From the first line of the data down to and including the line with "return H - (y - CY) / F * Y", copy everything exactly, leaving out pictures.
• • • • •
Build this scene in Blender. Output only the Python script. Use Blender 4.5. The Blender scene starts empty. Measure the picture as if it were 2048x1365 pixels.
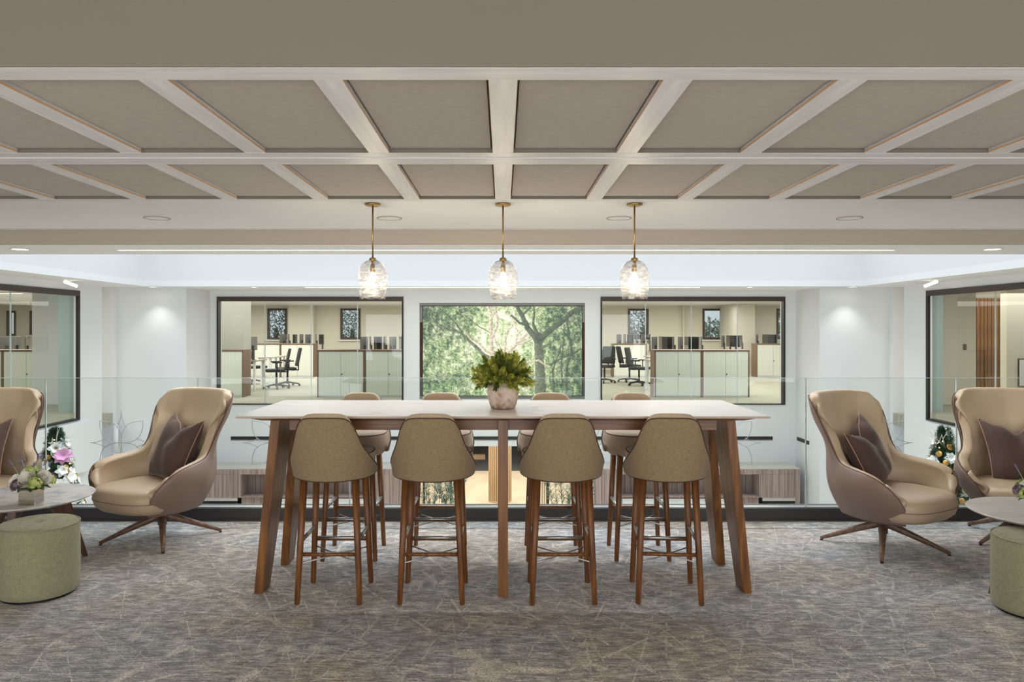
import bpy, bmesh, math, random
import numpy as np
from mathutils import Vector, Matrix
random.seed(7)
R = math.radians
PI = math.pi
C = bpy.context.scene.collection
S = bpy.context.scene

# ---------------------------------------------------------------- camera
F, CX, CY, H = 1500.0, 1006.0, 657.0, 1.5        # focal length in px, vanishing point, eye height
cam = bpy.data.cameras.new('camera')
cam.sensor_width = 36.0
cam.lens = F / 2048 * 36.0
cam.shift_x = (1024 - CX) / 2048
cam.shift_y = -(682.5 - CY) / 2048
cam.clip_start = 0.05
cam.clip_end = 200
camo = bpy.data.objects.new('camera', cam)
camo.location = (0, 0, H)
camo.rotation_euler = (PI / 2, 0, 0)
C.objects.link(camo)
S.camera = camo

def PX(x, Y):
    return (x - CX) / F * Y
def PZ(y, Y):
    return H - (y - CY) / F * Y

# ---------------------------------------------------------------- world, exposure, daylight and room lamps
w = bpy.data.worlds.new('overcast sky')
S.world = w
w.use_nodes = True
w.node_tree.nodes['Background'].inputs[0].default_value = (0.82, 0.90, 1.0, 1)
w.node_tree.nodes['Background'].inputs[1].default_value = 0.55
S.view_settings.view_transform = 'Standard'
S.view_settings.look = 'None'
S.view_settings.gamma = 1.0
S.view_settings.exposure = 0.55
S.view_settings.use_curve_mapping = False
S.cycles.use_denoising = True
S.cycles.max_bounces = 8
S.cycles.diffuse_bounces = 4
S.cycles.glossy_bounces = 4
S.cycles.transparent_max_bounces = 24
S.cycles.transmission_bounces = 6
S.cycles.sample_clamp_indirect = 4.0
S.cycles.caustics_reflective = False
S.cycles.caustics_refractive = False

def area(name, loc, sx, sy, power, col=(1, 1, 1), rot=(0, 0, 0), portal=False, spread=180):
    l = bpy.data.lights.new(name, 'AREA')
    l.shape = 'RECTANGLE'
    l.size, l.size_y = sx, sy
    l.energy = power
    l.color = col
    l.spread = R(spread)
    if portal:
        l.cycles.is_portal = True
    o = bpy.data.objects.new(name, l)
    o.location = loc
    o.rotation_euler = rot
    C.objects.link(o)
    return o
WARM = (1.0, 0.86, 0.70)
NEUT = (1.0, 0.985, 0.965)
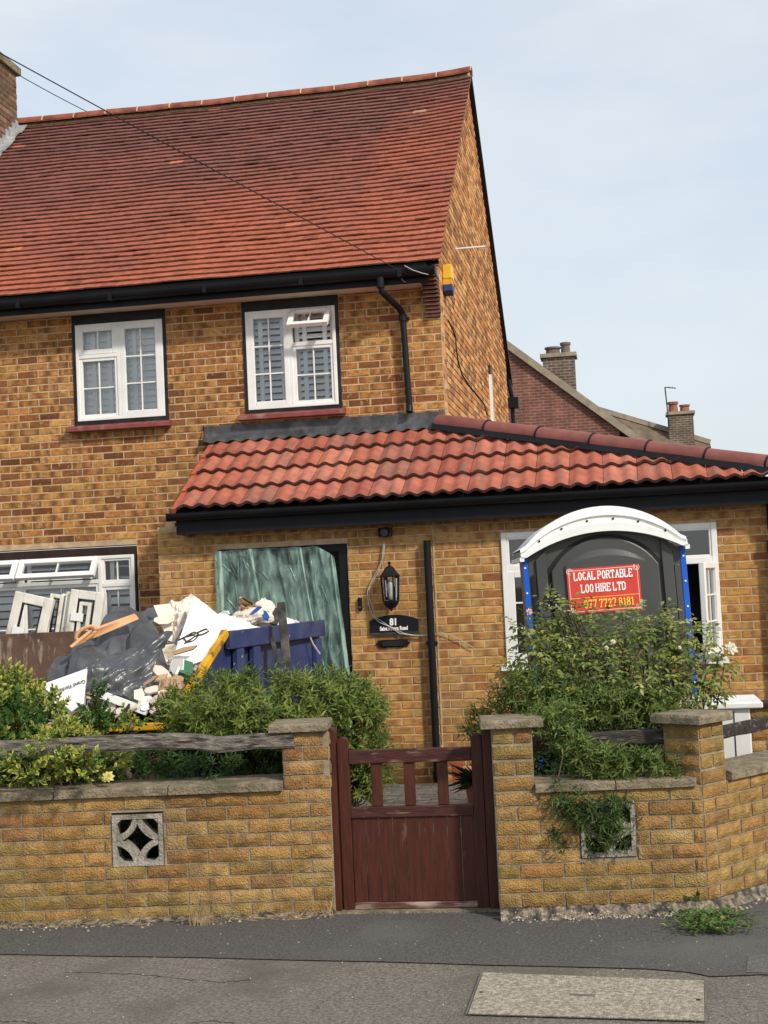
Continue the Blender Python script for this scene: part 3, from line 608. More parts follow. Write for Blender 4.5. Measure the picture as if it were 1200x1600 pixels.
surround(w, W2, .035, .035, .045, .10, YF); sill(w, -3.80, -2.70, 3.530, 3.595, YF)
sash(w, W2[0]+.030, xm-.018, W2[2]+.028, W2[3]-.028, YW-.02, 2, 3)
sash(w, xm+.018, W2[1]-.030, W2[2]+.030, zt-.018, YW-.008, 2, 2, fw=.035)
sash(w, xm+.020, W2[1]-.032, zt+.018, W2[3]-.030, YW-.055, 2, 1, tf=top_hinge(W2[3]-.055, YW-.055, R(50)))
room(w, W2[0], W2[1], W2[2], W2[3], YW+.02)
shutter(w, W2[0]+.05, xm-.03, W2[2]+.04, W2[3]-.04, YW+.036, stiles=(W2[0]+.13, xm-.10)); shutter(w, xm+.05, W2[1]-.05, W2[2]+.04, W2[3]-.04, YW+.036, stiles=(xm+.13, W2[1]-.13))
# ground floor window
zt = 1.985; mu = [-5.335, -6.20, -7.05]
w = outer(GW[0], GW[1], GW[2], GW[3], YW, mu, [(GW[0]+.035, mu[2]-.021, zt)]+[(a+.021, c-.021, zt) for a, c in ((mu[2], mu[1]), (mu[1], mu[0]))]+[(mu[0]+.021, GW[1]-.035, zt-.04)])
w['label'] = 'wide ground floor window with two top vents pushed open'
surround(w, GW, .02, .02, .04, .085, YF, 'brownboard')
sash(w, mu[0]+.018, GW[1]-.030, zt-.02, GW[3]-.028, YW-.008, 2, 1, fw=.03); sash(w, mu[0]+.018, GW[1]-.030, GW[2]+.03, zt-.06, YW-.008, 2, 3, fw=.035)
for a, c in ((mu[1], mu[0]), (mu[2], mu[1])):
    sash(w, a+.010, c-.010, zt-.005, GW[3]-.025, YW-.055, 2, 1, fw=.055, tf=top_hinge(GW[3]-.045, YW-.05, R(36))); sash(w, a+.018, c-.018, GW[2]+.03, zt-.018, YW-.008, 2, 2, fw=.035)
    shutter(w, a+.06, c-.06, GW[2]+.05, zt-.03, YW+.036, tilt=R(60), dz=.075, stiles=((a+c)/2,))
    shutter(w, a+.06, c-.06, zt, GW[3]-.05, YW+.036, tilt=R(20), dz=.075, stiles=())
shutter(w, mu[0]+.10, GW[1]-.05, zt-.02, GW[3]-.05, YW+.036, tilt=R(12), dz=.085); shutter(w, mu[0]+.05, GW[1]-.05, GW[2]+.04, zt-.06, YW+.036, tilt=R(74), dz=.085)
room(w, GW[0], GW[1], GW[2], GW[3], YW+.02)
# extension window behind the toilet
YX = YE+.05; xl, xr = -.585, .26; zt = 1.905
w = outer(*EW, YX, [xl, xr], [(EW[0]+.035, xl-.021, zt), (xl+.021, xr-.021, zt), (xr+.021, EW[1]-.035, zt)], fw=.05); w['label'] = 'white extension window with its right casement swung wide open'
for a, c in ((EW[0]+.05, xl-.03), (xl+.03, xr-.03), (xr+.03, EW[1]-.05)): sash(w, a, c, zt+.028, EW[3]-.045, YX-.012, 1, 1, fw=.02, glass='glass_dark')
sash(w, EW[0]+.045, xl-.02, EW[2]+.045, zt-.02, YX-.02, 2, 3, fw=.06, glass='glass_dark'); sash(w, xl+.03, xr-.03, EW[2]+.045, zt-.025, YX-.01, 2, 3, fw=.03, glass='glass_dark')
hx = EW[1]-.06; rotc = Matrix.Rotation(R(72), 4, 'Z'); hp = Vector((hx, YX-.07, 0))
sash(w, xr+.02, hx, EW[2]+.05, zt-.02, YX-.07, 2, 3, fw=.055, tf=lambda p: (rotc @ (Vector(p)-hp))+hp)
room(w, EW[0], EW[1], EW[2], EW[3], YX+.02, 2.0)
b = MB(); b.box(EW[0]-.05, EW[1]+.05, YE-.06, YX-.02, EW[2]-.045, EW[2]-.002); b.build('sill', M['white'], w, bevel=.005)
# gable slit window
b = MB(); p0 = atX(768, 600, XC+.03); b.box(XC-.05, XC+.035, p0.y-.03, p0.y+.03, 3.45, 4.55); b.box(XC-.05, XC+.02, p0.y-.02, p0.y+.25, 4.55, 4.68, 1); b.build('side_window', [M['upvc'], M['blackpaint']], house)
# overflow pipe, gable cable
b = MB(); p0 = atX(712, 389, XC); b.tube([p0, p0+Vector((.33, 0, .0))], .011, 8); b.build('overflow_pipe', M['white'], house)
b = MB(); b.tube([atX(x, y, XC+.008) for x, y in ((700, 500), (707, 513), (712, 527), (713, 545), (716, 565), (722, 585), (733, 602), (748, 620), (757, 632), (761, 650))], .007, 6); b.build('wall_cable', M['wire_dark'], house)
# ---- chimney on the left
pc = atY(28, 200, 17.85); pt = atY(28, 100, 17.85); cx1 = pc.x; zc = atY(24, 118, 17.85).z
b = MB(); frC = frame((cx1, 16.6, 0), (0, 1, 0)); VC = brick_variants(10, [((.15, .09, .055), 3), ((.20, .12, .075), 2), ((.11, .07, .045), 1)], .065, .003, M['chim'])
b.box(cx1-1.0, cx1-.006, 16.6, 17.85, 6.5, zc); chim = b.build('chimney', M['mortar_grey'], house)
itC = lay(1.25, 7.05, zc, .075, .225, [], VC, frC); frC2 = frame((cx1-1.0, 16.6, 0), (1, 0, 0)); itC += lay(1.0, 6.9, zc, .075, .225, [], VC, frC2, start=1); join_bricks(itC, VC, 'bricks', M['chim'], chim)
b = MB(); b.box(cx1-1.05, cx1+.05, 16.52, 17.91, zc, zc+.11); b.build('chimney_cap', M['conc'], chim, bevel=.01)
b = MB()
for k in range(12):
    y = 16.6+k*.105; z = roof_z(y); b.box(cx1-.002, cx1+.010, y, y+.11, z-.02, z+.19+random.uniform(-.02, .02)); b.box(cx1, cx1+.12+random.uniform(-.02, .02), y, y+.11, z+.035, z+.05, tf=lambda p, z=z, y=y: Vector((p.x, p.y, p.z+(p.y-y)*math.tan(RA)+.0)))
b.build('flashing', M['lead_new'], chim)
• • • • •
▶ [Solution for this problem]
Build this scene in Blender. Output only the Python script. Use Blender 4.5. The Blender scene starts empty. Measure the picture as if it were 2048x1365 pixels.
import bpy, bmesh, math, random
import numpy as np
from mathutils import Vector, Matrix
random.seed(7)
R = math.radians
PI = math.pi
C = bpy.context.scene.collection
S = bpy.context.scene

# ---------------------------------------------------------------- camera
F, CX, CY, H = 1500.0, 1006.0, 657.0, 1.5        # focal length in px, vanishing point, eye height
cam = bpy.data.cameras.new('camera')
cam.sensor_width = 36.0
cam.lens = F / 2048 * 36.0
cam.shift_x = (1024 - CX) / 2048
cam.shift_y = -(682.5 - CY) / 2048
cam.clip_start = 0.05
cam.clip_end = 200
camo = bpy.data.objects.new('camera', cam)
camo.location = (0, 0, H)
camo.rotation_euler = (PI / 2, 0, 0)
C.objects.link(camo)
S.camera = camo

def PX(x, Y):
    return (x - CX) / F * Y
def PZ(y, Y):
    return H - (y - CY) / F * Y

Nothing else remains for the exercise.